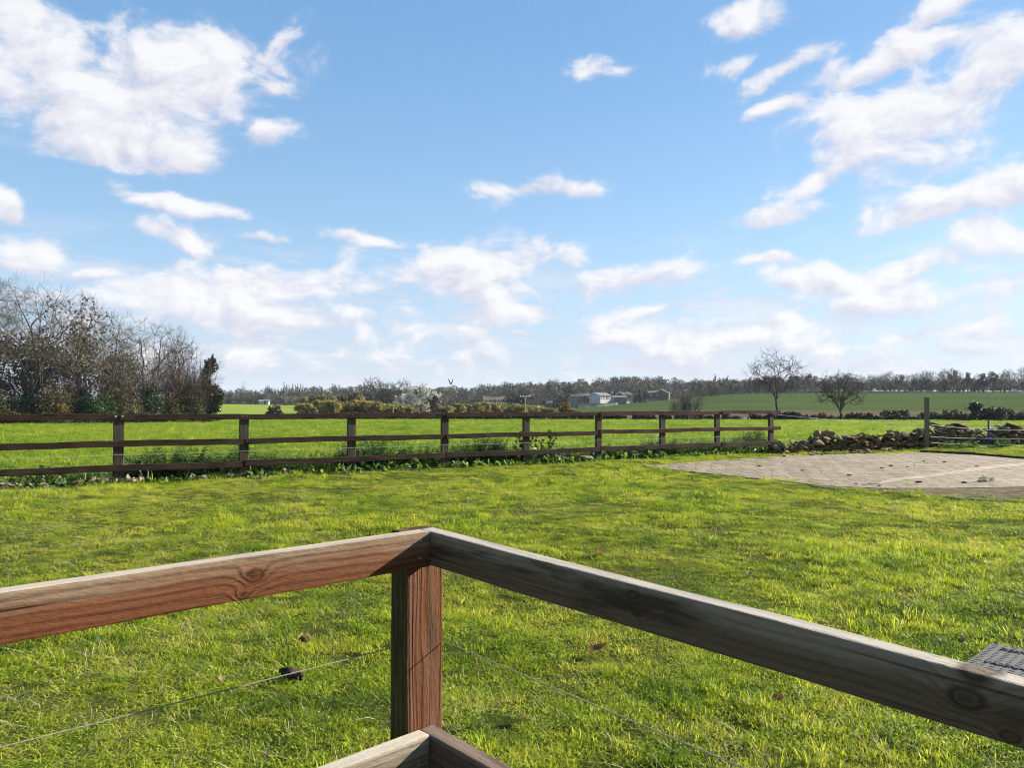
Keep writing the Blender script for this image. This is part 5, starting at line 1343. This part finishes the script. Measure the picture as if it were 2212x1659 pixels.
for i, (a0, off, w, h, mat, n, lab) in enumerate((
    (.95, .55, 1.6, .46, 'nettle', 900, 'dark nettle mound right of the first full fence post'), (2.2, .6, 1.5, .40, 'nettle', 800, 'dark nettle mound midway between the first and second fence posts'),
    (3.4, .55, 1.3, .34, 'weed', 600, 'lighter leafy weeds left of the second fence post'), (5.0, .6, 1.7, .50, 'nettle', 950, 'tall dark nettle mound right of the second fence post'), (6.4, .5, 1.4, .38, 'nettle', 700, 'low dark nettles before the third fence post'),
    (7.6, .6, 1.5, .52, 'nettle', 900, 'rounded dark nettle mound right of the third fence post'), (8.8, .5, 1.2, .34, 'weed', 600, 'bright leafy weeds right of the rounded nettle mound'), (10.1, .45, 1.4, .30, 'weed', 650, 'bright dock leaves left of the fourth fence post'),
    (11.6, .4, 1.2, .30, 'weed', 600, 'broad leaved weeds right of the fourth fence post'), (13.1, .5, 1.3, .42, 'weed', 700, 'leafy weeds either side of the middle fence post'), (14.6, .4, 1.3, .32, 'weed', 650, 'low bright weeds beyond the straw covered stone'),
    (16.0, .5, 1.6, .34, 'weed', 700, 'spreading weeds near the paving tip'), (17.0, .7, 1.4, .48, 'nettle', 700, 'bramble tangle showing above the bottom rail near the fence end'), (-.9, .5, 1.3, .22, 'weed', 450, 'low weeds left of the first full fence post'))):
    c = F0 + fd*a0 - fn*(off*.75 + .28)
    leafy_weed((c.x, c.y, -.01), w*1.12, 1.05, h*1.3, int(n*5.5), .055 if mat == 'nettle' else .052, mat, lab, 400+i, 'nettle_clump' if mat == 'nettle' else 'weed_clump', wg)
for i in range(3):
    c = G((2050, 2085, 2165)[i], (966, 966, 966)[i]); c.y = (23.4, 23.6, 24.0)[i]; c.x = ((2050, 2090, 2165)[i]-CX)/FPX*c.y
    leafy_weed((c.x, c.y, .06), .9, .4, (.22,.2,.32)[i], 420, .07, 'weed', ('bright weeds at the foot of the left stone pier', 'bright weeds between the two stone piers', 'tall bright weeds right of the blue stake')[i], 440+i, 'weed_clump', 'weeds along the wall')
q = G(2130, 1042); leafy_weed((q.x, q.y, .01), .36, .22, .09, 330, .03, 'weed', 'small green tuft growing through the paving', 450, 'weed_clump')
# tall thin sapling weeds by the middle post
M['dry'] = simple_mat('dry_stem', (.30,.24,.14), (.46,.39,.26), 20, .9, .1)
for i, a0 in enumerate((8.05, 8.95)):
    pass
for i, px in enumerate((1128, 1178)):
    Yq = 17.63/(1-.622*((px-CX)/FPX)) + .35; c = Vector(((px-CX)/FPX*Yq, Yq, 0)); T = Tree(500+i)
    for q in range(5): T.grow((RNG.normal(0,.08), RNG.normal(0,.05), 0), (RNG.normal(0,.2), RNG.normal(0,.1), 1), .66, .008, 0, dict(max=1, seg=[5,3], wob=[.1,.2], trop=[.04,.02], tip=[.4,.5], n=[7], t0=[.2], ang=[45], lr=[.3], rr=[.6], rmin=.003))
    th = thing('bramble_shoot', ('wiry bramble shoots left of the middle fence post', 'wiry bramble shoots right of the middle fence post')[i], 'weeds', c)
    V_, F_ = tubes([(a_, b_, 4) for a_, b_, c_ in T.lines]); obj('stems', np_mesh('stems', V_, F_), M['bark_dark'], th)
    pts = np.concatenate([l[0] for l in T.lines]); part_cloud('leaves', th, 'nettle', 170, np.column_stack([pts, np.full(len(pts), .03)]), .05, 505+i)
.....
__AIM__
Without the pictures, write out all of the material exactly.

__REPLY__
Keep writing the Blender script for this image. This is part 5, starting at line 1343. This part finishes the script. Measure the picture as if it were 2212x1659 pixels.
for i, (a0, off, w, h, mat, n, lab) in enumerate((
    (.95, .55, 1.6, .46, 'nettle', 900, 'dark nettle mound right of the first full fence post'), (2.2, .6, 1.5, .40, 'nettle', 800, 'dark nettle mound midway between the first and second fence posts'),
    (3.4, .55, 1.3, .34, 'weed', 600, 'lighter leafy weeds left of the second fence post'), (5.0, .6, 1.7, .50, 'nettle', 950, 'tall dark nettle mound right of the second fence post'), (6.4, .5, 1.4, .38, 'nettle', 700, 'low dark nettles before the third fence post'),
    (7.6, .6, 1.5, .52, 'nettle', 900, 'rounded dark nettle mound right of the third fence post'), (8.8, .5, 1.2, .34, 'weed', 600, 'bright leafy weeds right of the rounded nettle mound'), (10.1, .45, 1.4, .30, 'weed', 650, 'bright dock leaves left of the fourth fence post'),
    (11.6, .4, 1.2, .30, 'weed', 600, 'broad leaved weeds right of the fourth fence post'), (13.1, .5, 1.3, .42, 'weed', 700, 'leafy weeds either side of the middle fence post'), (14.6, .4, 1.3, .32, 'weed', 650, 'low bright weeds beyond the straw covered stone'),
    (16.0, .5, 1.6, .34, 'weed', 700, 'spreading weeds near the paving tip'), (17.0, .7, 1.4, .48, 'nettle', 700, 'bramble tangle showing above the bottom rail near the fence end'), (-.9, .5, 1.3, .22, 'weed', 450, 'low weeds left of the first full fence post'))):
    c = F0 + fd*a0 - fn*(off*.75 + .28)
    leafy_weed((c.x, c.y, -.01), w*1.12, 1.05, h*1.3, int(n*5.5), .055 if mat == 'nettle' else .052, mat, lab, 400+i, 'nettle_clump' if mat == 'nettle' else 'weed_clump', wg)
for i in range(3):
    c = G((2050, 2085, 2165)[i], (966, 966, 966)[i]); c.y = (23.4, 23.6, 24.0)[i]; c.x = ((2050, 2090, 2165)[i]-CX)/FPX*c.y
    leafy_weed((c.x, c.y, .06), .9, .4, (.22,.2,.32)[i], 420, .07, 'weed', ('bright weeds at the foot of the left stone pier', 'bright weeds between the two stone piers', 'tall bright weeds right of the blue stake')[i], 440+i, 'weed_clump', 'weeds along the wall')
q = G(2130, 1042); leafy_weed((q.x, q.y, .01), .36, .22, .09, 330, .03, 'weed', 'small green tuft growing through the paving', 450, 'weed_clump')
# tall thin sapling weeds by the middle post
M['dry'] = simple_mat('dry_stem', (.30,.24,.14), (.46,.39,.26), 20, .9, .1)
for i, a0 in enumerate((8.05, 8.95)):
    pass
for i, px in enumerate((1128, 1178)):
    Yq = 17.63/(1-.622*((px-CX)/FPX)) + .35; c = Vector(((px-CX)/FPX*Yq, Yq, 0)); T = Tree(500+i)
    for q in range(5): T.grow((RNG.normal(0,.08), RNG.normal(0,.05), 0), (RNG.normal(0,.2), RNG.normal(0,.1), 1), .66, .008, 0, dict(max=1, seg=[5,3], wob=[.1,.2], trop=[.04,.02], tip=[.4,.5], n=[7], t0=[.2], ang=[45], lr=[.3], rr=[.6], rmin=.003))
    th = thing('bramble_shoot', ('wiry bramble shoots left of the middle fence post', 'wiry bramble shoots right of the middle fence post')[i], 'weeds', c)
    V_, F_ = tubes([(a_, b_, 4) for a_, b_, c_ in T.lines]); obj('stems', np_mesh('stems', V_, F_), M['bark_dark'], th)
    pts = np.concatenate([l[0] for l in T.lines]); part_cloud('leaves', th, 'nettle', 170, np.column_stack([pts, np.full(len(pts), .03)]), .05, 505+i)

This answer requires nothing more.